Lady Susan, a clever and ruthless widow, determines that her daughter is going to marry a man whom both detest. She sets her own sights on her sister-in-law’s brother, all the while keeping an old affair simmering on the back burner.
But people refuse to play the roles assigned them. In the end, her daughter gets the sister-in-law’s brother, the old affair runs out of steam, and all that is left for Lady Susan is the man intended for her daughter, whom neither can abide.
Told through a series of letters between the characters, the work concludes abruptly with the comment: “this correspondence…could not, to the great detriment of the Post Office revenue, be continued any longer.”
Jane Austen (1775–1817) is considered by many scholars to be the first great woman novelist. Born in Steventon, England, she later moved to Bath and began to write for her own and her family’s amusement. Her novels, set in her own English countryside, depict the daily lives of provincial middle-class families with wry observation, a delicate irony, and a good-humored wit.
Reviews
“Lady Susan’s character is more extreme than we expecte from Jane Austen...Here Jane Austen is showing us the mind of a ‘wicked woman’ in action, from within, an exercise which she was not to attempt again. She was to attempt folly and frivolity and immorality, but never so directly did she attempt to portray vice. Lady Susan, with her...cruelty to her daughter and her ruthless selfishness, is unique in [Austen’] work.”
“Lady Susan is a strange work, psychologically speaking, in part because its youthful author seems undecided about whose side she is really on...to be sure, Lady Susan is a villain...But she is also a survivor, a woman who refuses to be a passive victim...Lady Susan continues to excite interest for just this reason.”

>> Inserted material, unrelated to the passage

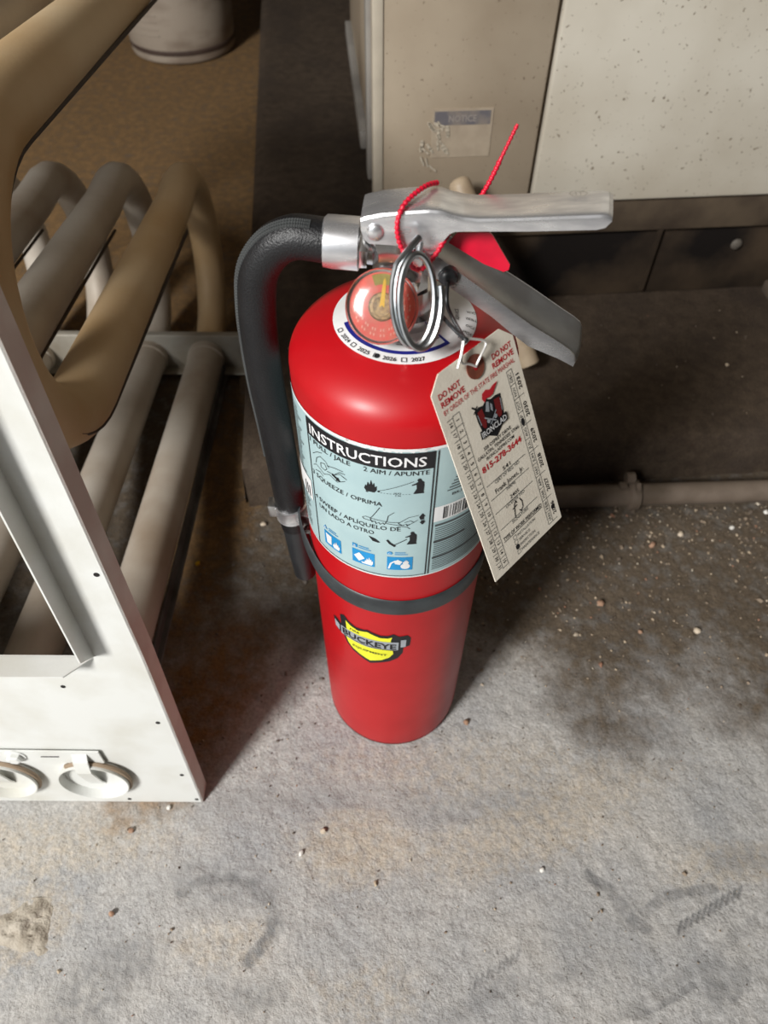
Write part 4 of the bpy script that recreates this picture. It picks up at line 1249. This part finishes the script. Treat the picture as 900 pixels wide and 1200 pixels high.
# month and year columns
KG += [line2d(49.0, 99.0, 48.8, 3.0, 0.26), line2d(53.0, 99.0, 52.6, 3.0, 0.26)]
for k, s in enumerate(('JAN', 'FEB', 'MAR', 'APR', 'MAY', 'JUN', 'JUL', 'AUG', 'SEP', 'OCT', 'NOV', 'DEC')):
    y = 3.0 + 8.0 * k
    KG += [line2d(48.9, y, 52.8, y, 0.24), text2d(s, 1.9, 51.8, y + 4.0, 'C', 5.2, 0.0, 90)]
for k, s in enumerate(('2026', '2027', '2028', '2029', '2030', '2031')):
    y = 3.0 + 16.0 * k
    KG.append(line2d(52.8, y, 57.0, y, 0.24))
    K.append(text2d(s, 2.5, 57.0, y + 7.4, 'C', 8.6, 0.012, 90))
KG.append(line2d(48.9, 99, 53, 99, 0.24))
sig = [stroke2d(p, 0.62) for p in ([(27.4, 27.0), (28.6, 31.6), (30.2, 33.0), (30.6, 31.6)], [(26.8, 29.8), (30.2, 30.4)], [(27.4, 27.0), (26.8, 24.4)], [(33.4, 32.4), (34.6, 30.0), (34.2, 26.6), (32.2, 25.2), (31.2, 26.4)])]
part('lettering', lay(join(*K), tmap(0.0002)), M_INK, card)
part('grey_lettering', lay(join(*KG), tmap(0.0002)), M_INKG, card)
part('red_lettering', lay(join(*RD[:5]), tmap(0.0002)), M_INKR, card)
part('phone_number', lay(RD[5], tmap(0.0002)), M_INKR, card)
part('signature', lay(join(*sig), tmap(0.0002)), M_INK, card)
# shield emblem with plumed helmet
em = part('emblem_shield', lay(poly2d([(21.6, 92.6), (25, 93.2), (28, 92.4), (31, 94.2), (34, 92.6), (37.4, 92.8), (41.2, 92.0), (40.4, 86), (39.6, 80), (36.6, 76.2), (31.2, 73.0), (26, 76.4), (22.8, 80.4), (21.8, 86)]), tmap(0.0002)), M_INK, card)
part('emblem_field', lay(join(poly2d([(23.0, 91.2), (26.6, 91.6), (27.2, 84), (25.6, 79.6), (23.8, 83)]), poly2d([(39.8, 90.8), (35.6, 91.4), (34.8, 84), (36.6, 79.6), (38.8, 82.6)])), tmap(0.0004)), M_MAROON, em)
part('emblem_helmet', lay(join(poly2d([(28.2, 89), (30.4, 93.2), (32, 92.4), (31.2, 89.2), (30.6, 87.4)]), poly2d([(32.6, 91.4), (33.8, 89.8), (33.0, 86.4), (31.8, 88)]), line2d(26.4, 86.4, 35.0, 79.8, 0.7), line2d(35.2, 86.0, 27.4, 79.4, 0.6), circ2d(28.6, 83.6, 1.3, 8), circ2d(33.8, 83.2, 1.2, 8), line2d(22.6, 90, 23.2, 84, 0.5), line2d(40.0, 90, 39.2, 83.4, 0.5)), tmap(0.0005)), M_SILVER, em)
part('emblem_plume', lay(poly2d([(29.6, 93.2), (28.4, 95.6), (29.4, 98.0), (32.2, 98.8), (35.0, 97.4), (37.6, 98.4), (41.6, 98.6), (38.8, 96.4), (36.2, 94.2), (33.2, 94.0), (31.2, 94.6)]), tmap(0.0004)), M_INKR, em)
part('emblem_sword', lay(join(line2d(20.6, 95.4, 26.4, 89.4, 0.9), line2d(20.6, 91.6, 24.2, 94.4, 0.6)), tmap(0.0003)), M_INK, em)
bn = part('emblem_banner', lay(poly2d([(20.4, 77.2), (31, 76.6), (41, 77.2), (41.4, 81.6), (31, 81.0), (20.8, 81.6)]), tmap(0.0006)), M_INK, em)
part('banner_lettering', lay(text2d('IRONCLAD', 3.0, 30.9, 77.7, 'C', 19.0, 0.015), tmap(0.0008)), M_INKW, em)
# fibre eyelet
NE = 32
V, F = [], []
for r_, h in ((6.0, 0.0001), (6.0, 0.0006), (1.7, 0.0006), (1.7, -0.0006)):
    for k in range(NE):
        t = 2 * math.pi * k / NE
        V.append(((30.6 + r_ * math.cos(t)) / 1000, -h, (112.2 + r_ * math.sin(t)) / 1000))
for i in range(3):
    for k in range(NE): F.append((i * NE + k, i * NE + (k + 1) % NE, (i + 1) * NE + (k + 1) % NE, (i + 1) * NE + k))
el = part('eyelet', (V, F), M_EYELET, tg)
part('eyelet_hole', lay(circ2d(30.6, 112.2, 1.7, 20), tmap(0.0007)), mat('seen_through_red', lin(170, 16, 30), 0.5), el)


def W(x, y, h): return (x / 1000, -h / 1000, y / 1000)


wp = smooth_path([W(30.6, 112.2, 0.4), W(33.0, 115.5, 2.2), W(37.6, 119.0, 3.0), W(38.6, 120.8, 3.0), W(37.2, 122.6, 3.2), W(31.0, 126.4, 3.6), W(26.8, 128.6, 3.8), W(25.4, 128.2, 3.6), W(21.6, 123.0, 3.2), W(17.6, 123.4 - 5.0, 2.8)], 5)
part('wire', tube(wp, 0.00062, 8), M_WIREW, tg, True)
wp = smooth_path([W(26.0, 128.4, 2.6), W(22.6, 121.6, 2.0), W(21.8, 119.4, 1.8), W(23.2, 117.6, 1.6), W(27.0, 115.4, 1.2), W(30.6, 112.2, 0.8)], 5)
part('wire', tube(wp, 0.00062, 8), M_WIREW, tg, True)
# black cord from the bolt cap and the ring down to the wire
inv = tM.inverted()
exl = Vector((0.0102, 0.3132, 0))
wl = lambda a, b, z: inv @ (Vector(vf(a, b, z)) + exl)
hook = Vector(W(26.4, 128.2, 3.6))
for st_, midp in (((20.6, -16.0, 488.5), (21.5, -22.0, 478)), ((15.5, -31.5, 490.0), (18.5, -31.0, 480)),):
    part('cord', tube(smooth_path([wl(*st_), wl(*midp), hook], 8), 0.0010, 8), M_PLASTIC, tg, True)
part('cord_knot', sphere(tuple(hook), 0.0016, 8, 6), M_PLASTIC, tg, True)

# ------------------------------------------------------------------ loose bits on the floor
M_PEB = [mat('pebble_pale', lin(206, 190, 168), 0.8), mat('pebble_brown', lin(164, 130, 106), 0.8), mat('pebble_white', lin(228, 224, 216), 0.7), mat('pebble_grey', lin(120, 112, 104), 0.8)]


def pebble_mesh(seed, r, sc):
    g = np.random.default_rng(seed)
    v, f = sphere((0, 0, 0), r, 8, 6, sc)
    return [tuple(np.array(p) * (0.8 + 0.4 * g.random())) for p in v], f


pebs = [(546, 847, 0.0042, 1, 'round brown pebble on the floor just right of the extinguisher base'),
        (703, 708, 0.0060, 1, 'reddish brown pebble on the floor in the middle of the dirt right of the extinguisher'),
        (816, 740, 0.0055, 0, 'pale irregular pebble on the dirt at the right'),
        (764, 640, 0.0055, 1, 'reddish pebble on the floor in front of the pipe coupling'),
        (797, 627, 0.0050, 0, 'pale tan pebble on the floor right of the pipe coupling'),
        (897, 601, 0.0050, 2, 'white pebble at the right end of the floor pipe'),
        (857, 619, 0.0042, 2, 'small white pebble below the floor pipe'),
        (379, 974, 0.0040, 0, 'orange tan crumb on the bare concrete front of the extinguisher'),
        (353, 1000, 0.0034, 2, 'small white chip on the floor beside the sandy patch'),
        (154, 974, 0.0036, 1, 'brown crumb on the floor below the cream panel'),
        (131, 1071, 0.0036, 1, 'brown crumb on the floor at the lower left'),
        (198, 947, 0.0030, 2, 'small white chip at the bottom edge of the cream panel'),
        (750, 741, 0.0036, 1, 'small brown pebble lying between the larger pebbles at right'),
        (635, 1020, 0.0032, 2, 'small white chip on the bare floor in the front'),
        (232, 661, 0.0045, -1, 'tiny yellow plastic scrap on the brown floor beside the lower tube'),
        (309, 615, 0.0048, 0, 'pale stone chip on the floor below the corner of the pad')]
for i, (px, py, r, mi, lbl) in enumerate(pebs):
    g = ground(px, py)
    o = part('plastic_scrap' if mi < 0 else 'pebble', pebble_mesh(50 + i, r * 0.75, (1, 0.85, 0.65)), M_PEB[mi] if mi >= 0 else mat('yellow_scrap', lin(226, 186, 20), 0.5), None, True)
    o.location = (g.x, g.y, r * 0.36)
    o.rotation_euler = (0, 0, random.random() * 6)
    tag(o, lbl, 'scrap' if mi < 0 else 'pebble')

M_GRIT = mat('mixed_grit', lin(206, 190, 168), 0.8)
_n = M_GRIT.node_tree
_gi = _n.nodes.new('ShaderNodeNewGeometry')
_rp = [n for n in _n.nodes if n.type == 'VALTORGB'][0]
_rp.color_ramp.interpolation = 'CONSTANT'
for _p, _c in ((0.0, lin(96, 84, 72)), (0.35, lin(136, 120, 102)), (0.70, lin(176, 158, 134)), (0.90, lin(206, 194, 174)), (0.95, lin(150, 110, 88))):
    _e = _rp.color_ramp.elements.new(_p) if _p not in (0.0,) else _rp.color_ramp.elements[0]
    _e.position, _e.color = _p, (*_c, 1)
_n.links.new(_gi.outputs['Random Per Island'], _rp.inputs['Fac'])
# grit: uncountable, one object per place
tet_v = np.array([(1, 0, -0.5), (-0.5, 0.87, -0.5), (-0.5, -0.87, -0.5), (0.1, 0.05, 0.9), (0.7, 0.7, 0.3), (-0.8, 0.1, 0.4)])
tet_f = [(0, 1, 2), (0, 4, 3), (0, 1, 4), (1, 5, 3), (1, 3, 4), (1, 2, 5), (2, 0, 3), (2, 3, 5)]


def scatter(name, n, region, size, m, label, zf=lambda x, y: -0.0003):
    V, F = [], []
    k = 0
    for _ in range(n):
        x, y = region()
        if (x - 0.0102) ** 2 + (y - 0.3132) ** 2 < 0.066 ** 2: continue
        s = size * math.exp(rng.normal(0, 0.45))
        a = rng.random() * 6.28
        c, sn = math.cos(a), math.sin(a)
        v = tet_v * s * (0.7 + 0.6 * rng.random(3))
        z = zf(x, y)
        for p in v: V.append((x + p[0] * c - p[1] * sn, y + p[0] * sn + p[1] * c, z + p[2] * 0.8 + s * 0.25))
        F += [tuple(i + k for i in q) for q in tet_f]
        k += 6
    o = part(name, (V, F), m)
    tag(o, label, 'grit', kind='stuff')


def reg_right():
    while True:
        x, y = 0.05 + 0.75 * rng.random(), 0.30 + 0.27 * rng.random()
        if rng.random() < min(1, max(0.04, (y - 0.30) / 0.22)) and y < 0.535 + 0.09 * (x + 0.1): return x, y


def reg_left(): return -0.22 + 0.16 * rng.random(), 0.22 + 0.5 * rng.random()


def reg_front(): return -0.36 + 0.75 * rng.random(), 0.02 + 0.30 * rng.random() ** 0.8


def reg_pad():
    p = PADC + PA * (0.02 + 1.1 * rng.random()) + PB * (0.01 + 0.235 * rng.random())
    return p.x, p.y


scatter('floor_grit', 2600, reg_right, 0.0010, M_GRIT, 'pale and brown grit strewn over the dirt in front of the pipe')
scatter('corner_grit', 260, reg_left, 0.0009, M_PEB[3], 'dark grit on the brown floor between tubes and pad')
scatter('fine_grains', 760, reg_front, 0.00055, M_GRIT, 'fine pale and dark grains on the bare concrete in front')
scatter('pad_grit', 230, reg_pad, 0.0011, M_GRIT, 'pale grit strewn over the concrete pad', lambda x, y: PAD_H - 0.0005)

# dry dirt clod at the lower left
g0 = ground(28, 1086)
V, F = [], []
nc = 26
for i in range(nc):
    for j in range(nc):
        u, v = i / (nc - 1) * 2 - 1, j / (nc - 1) * 2 - 1
        d = math.hypot(u, v) * (1 + 0.25 * math.sin(3 * math.atan2(v, u) + 1))
        h = max(0, 1 - d ** 1.5)
        n1 = float(vnoise(np.array(u), np.array(v), 5, 31)) + 0.6 * float(vnoise(np.array(u), np.array(v), 11, 32))
        V.append((u * 0.030, v * 0.022, 0.0066 * h * (0.1 + 1.1 * n1) - 0.0024))
for i in range(nc - 1):
    for j in range(nc - 1): F.append((i * nc + j, (i + 1) * nc + j, (i + 1) * nc + j + 1, i * nc + j + 1))
o = part('dirt_clod', (V, F), mat('dry_dirt', lin(178, 169, 155), 0.9, col2=lin(154, 144, 129), scale=60, bump=0.8, bscale=400), None, True, 60)
o.location = (g0.x, g0.y, 0)
tag(o, 'crumbly heap of dry tan dirt on the floor at the lower left', 'dirt')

“[Lady Susan] stands alone in Austen’s work as a study of an adult woman whose intelligence and force of character are greater than those of anyone she encounters, and who knows herself to be wasted on the dull world in which she is obliged to love.”
“Lady Susan, the herione of anti-heroine, inhabits a world in which men control propery and woman must make property of men. A female rake, she is a handsome egotistical widow who enjoys her own energetic duplicity, her sexual allure and above all her manipulative eloquence.”